Abstract

Presidential regime change and the federal policy shifts that accompany it raise significant questions concerning continuity, stability, and governance in the administrative state. Presidential policymaking through the administrative state may generate serious reliance interests recognized under administrative law (what this Article calls “administrative reliance”), which agencies must consider prior to enacting policy change. Administrative reliance has developed into a robust form of judicial review over agency action. Administrative reliance has been invoked in highly politicized contexts, such as immigration law, to challenge a sitting administration’s termination of a prior administration’s policies. Despite its powerful and consequential effects, the doctrine of administrative reliance has been underdeveloped by the courts and underexplored in legal scholarship.
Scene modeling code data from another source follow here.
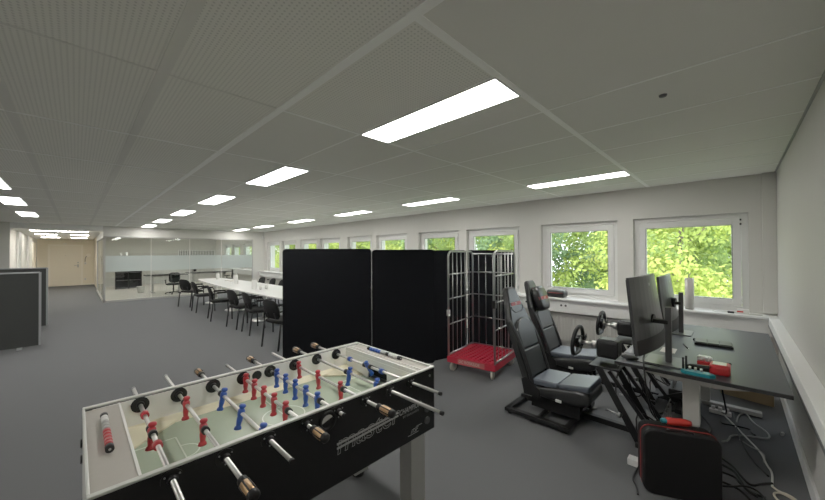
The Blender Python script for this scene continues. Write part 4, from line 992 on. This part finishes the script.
# ------------------------------------------------------------------ meeting table and chairs
mt = thing('meeting_table', 'long white boat-shaped meeting table with chrome pedestal feet', 'table', (-9.0, 3.2, 0))
poly = []
for i in range(25):
    u_ = i / 24; x = -13.05 + 8.3 * u_; poly.append((x, 3.26 - (.36 + .24 * math.sin(PI * u_) ** .7)))
for i in range(25):
    u_ = 1 - i / 24; x = -13.05 + 8.3 * u_; poly.append((x, 3.26 + (.30 + .22 * math.sin(PI * u_) ** .7)))
m = MB(); m.prism(poly, .712, .742); m.build('table_top', TABLEW, mt, bevel=.006)
for x in (-12.2, -10.2, -8.2, -6.2):
    m = MB(); m.cyl((x, 3.22, .03), (x, 3.22, .712), .045, n=16); lg = m.build('pedestal', CHROME, mt)
    m = MB(); m.lathe([(.0, 0), (.30, 0), (.30, .012), (.06, .035)], (x, 3.22, 0), n=28); m.build('foot_plate', CHROME, lg)
def make_chair():
    t = thing('meeting_chair', 'x', 'chair', (0, 0, 0), 'meeting chairs')
    # faces +y, origin on the floor under the seat
    m = MB(); m.loft([[V((a * k, b * k + .0, z)) for a, b in rrect(.47, .45, .09, 4)] for z, k in ((.425, .93), (.44, 1), (.465, 1), (.478, .93))]); m.build('seat', CHAIRB, t)
    m = MB()
    half = [(.17, .50), (.215, .56), (.225, .66), (.205, .76), (.14, .815), (.05, .83)]
    pol = half + [(-a, b) for a, b in reversed(half)]
    def br(e, k): return [V((a * k, -.215 - (b - .5) * .22 + e + .10 * (a * a) / .05 * .3, .665 + (b - .665) * k)) for a, b in pol]
    m.loft([br(-.018, .93), br(-.010, 1), br(.012, 1), br(.022, .9)]); m.build('backrest', CHAIRB, t)
    m = MB(); 
    for x in (-.11, .11): m.beam((x, -.19, .44), (x, -.24, .60), .03, .012, up=(0, 1, 0))
    m.build('back_support', BLACKMET, t)
    for x in (-.245, .245):
        m = MB(); m.tube([(x, .20, 0), (x, .19, .43)], .0155, 8); m.build('leg', BLACKMET, t)
        m = MB(); m.tube([(x, -.25, 0), (x, -.20, .43)], .0155, 8); m.build('leg', BLACKMET, t)
        m = MB(); m.tube([(x, .19, .43), (x, .185, .60), (x, .15, .655), (x, -.10, .655), (x * .95, -.21, .63)], .012, 8, smoothpath=1); m.tube([(x, -.2, .43), (x, .19, .43)], .011, 8); m.build('arm_frame', BLACKMET, t)
        m = MB(); m.loft([[V((x + a * k, y_, .672 + b * k)) for a, b in rrect(.05, .024, .010, 2)] for y_, k in ((-.12, .7), (-.09, 1), (.13, 1), (.16, .7))]); m.build('arm_pad', CHAIRB, t)
    return t
ch = make_chair()
spots = [(-5.62, 2.52, .15, 'black armchair nearest the black screen, half hidden by its edge'),
         (-6.98, 2.62, -.05, 'black armchair second from the black screen along the white table'),
         (-7.75, 2.58, .10, 'black armchair third from the black screen along the white table'),
         (-9.05, 2.50, -.12, 'black armchair fourth from the black screen along the white table'),
         (-10.65, 2.52, .0, 'black armchair fifth from the black screen, near the table end'),
         (-11.95, 2.50, .45, 'black armchair turned at the far end of the white table'),
         (-10.95, 3.98, PI + .05, 'black chair across the white table, farthest from the black screen edge'),
         (-10.2, 4.0, PI - .04, 'black chair across the white table, middle of the visible three'),
         (-9.45, 3.98, PI, 'black chair across the white table, just beside the black screen edge')]
for i, (x, y, a, lb) in enumerate(spots):
    o = ch if i == 0 else dup(ch)
    o.location = (x, y, 0); o.rotation_euler = (0, 0, a); o['label'] = lb
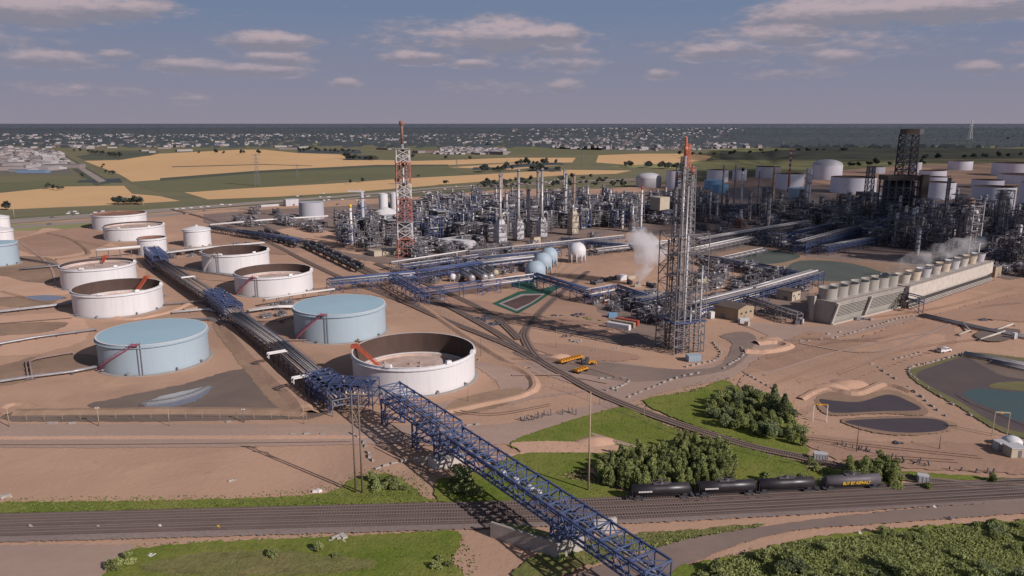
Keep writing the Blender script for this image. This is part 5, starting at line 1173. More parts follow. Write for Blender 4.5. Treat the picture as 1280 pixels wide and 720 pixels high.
# brown hall: ridge runs down to the right, gable end lit
building(908,394,24,13.5,6.5,'brown hall with flat pitched roof and cream gable end right of the tall derrick',rz=R(-52),win=3,wall='beige')
P=at(928,398)
building(985,374,10,9,5.5,'small beige block building by the pond end of the white racks','cream',gable=False,rz=R(-50))
building(881,356,18,7,3.2,'low beige roofed shed behind the pipe rack right of the derrick','wood_pale','cream',rz=GA)
building(669,303,7,6,5,'beige box building between second and third furnace','cream','brownroof',gable=False)
building(820,270,19,10,9,'cream box building on the skyline side of the plant, right of the red tipped stack','cream','cream',gable=False); 
P=at(823,268); root=empty('lift_tower',at(824,276),GA,'beige block held up on a grey shaft behind the steam plume','tower building'); 
mb=MB(); mb.box((0,0,hgt(824,276,262)/2),(4,4,hgt(824,276,262))); mb.build('shaft','grey_tank',root); z=hgt(824,276,262); z2=hgt(824,276,246); mb=MB(); mb.box((0,0,(z+z2)/2),(14,14,z2-z)); mb.build('cabin','cream',root)
building(428,290,12,8,6,'tan building left of the pale stack with yellow collar','cream','beige',gable=False); building(436,293,6,7,5,'second tan building half behind the pale stack','cream','beige',gable=False)
building(364,257,16,10,8,'grey shed with open bays left of the grey tank','white_dull','white_dull',gable=False)
building(484,279,10,9,8,'light grey box building under the storage shed','white_dull','white_dull',gable=False)
building(480,318,22,12,4,'flat cream building at the foot of the left flare tower','cream','cream',gable=False)
building(1050,283,15,9,9,'pale grey block in the dark right hand plant','white_dull','white_dull',gable=False)
building(1176,312,14,7,8,'pair of grey boxes above the steaming cooling tower','grey_tank','grey_tank',gable=False)
building(1003,288,9,8,7,'white sided block by the blue racks','white_paint','white_dull',gable=False)
building(1190,268,26,18,4,'teal roofed low building behind the dark units','teal','teal',gable=False)
building(746,318,9,6,3.5,'small brick red hut right of the white sphere','pipe_brown','cream',gable=False)
building(1240,345,9,7,7,'beige equipment house at the far end of the white cooling tower','beige','steel',gable=False)
building(337,258,22,5,2,'long white canopy left of the grey shed','white_dull','rim_white',gable=False,door=False)
# shipping boxes and site cabins
def cabin(px,yb,w,d,h,rz,label,m,name='shipping_container',cat='container'):
    P=at(px,yb); root=empty(name,P,rz,label,cat); mb=MB(); mb.box((0,0,h/2+.15),(w,d,h)); 
    n=int(w/.8)
    for i in range(n):
        for s in (-1,1): mb.box((-w/2+w*(i+.5)/n,s*(d/2+.03),h/2+.15),(.35,.06,h*.88))
    mb.build('body',m,root); mb=MB(); mb.box((w/2+.05,0,h/2+.15),(.06,d*.9,h*.9)); mb.beam((w/2+.12,-.3,.4),(w/2+.12,-.3,h),.08); mb.beam((w/2+.12,.3,.4),(w/2+.12,.3,h),.08); mb.build('door','rim_white' if m=='white_paint' else m,root)
    mb=MB(); 
    for x in (-w/2+.1,w/2-.1):
        for y in (-d/2+.1,d/2-.1): mb.beam((x,y,0),(x,y,h+.2),.2)
    mb.build('corner_posts','steel',root)
cabin(773,411,12.5,2.6,2.7,R(-36),'long white container, front one of three on sand','white_paint')
cabin(779,408,12.5,2.6,2.7,R(-36),'long beige brown container in the middle of three on sand','beige'); cabin(784,405.5,12.5,2.6,2.7,R(-36),'long red container at the back of three on sand','red')
cabin(766,397,5,2.4,2.4,0,'small blue box beside the brick red skids','blue_strong')
cabin(777,350,6,4,3.2,GA,'white cabin in the row of dark machines by the steam vent','white_paint','site_cabin','cabin'); cabin(788,349,7,3,2.2,GA,'low pale box right of the white cabin','cream','site_cabin','cabin')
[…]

The resulting confusion allows partisan litigants—including States—to effectively veto federal policy change and allows the judiciary to subsume policymaking power traditionally wielded by the executive branch.

This Article fills an important gap in the literature and begins to present a coherent understanding of administrative reliance. It provides the first in-depth account of the doctrine’s development and evolution, and it looks to the doctrine’s history to identify what values administrative reliance seeks to protect. This Article argues that courts should adopt a threshold inquiry to focus administrative reliance–based review in a way that adheres to these values, and that privileges reliance-based claims asserting concrete expectations arising from rights, statuses, or benefits previously granted through agency action.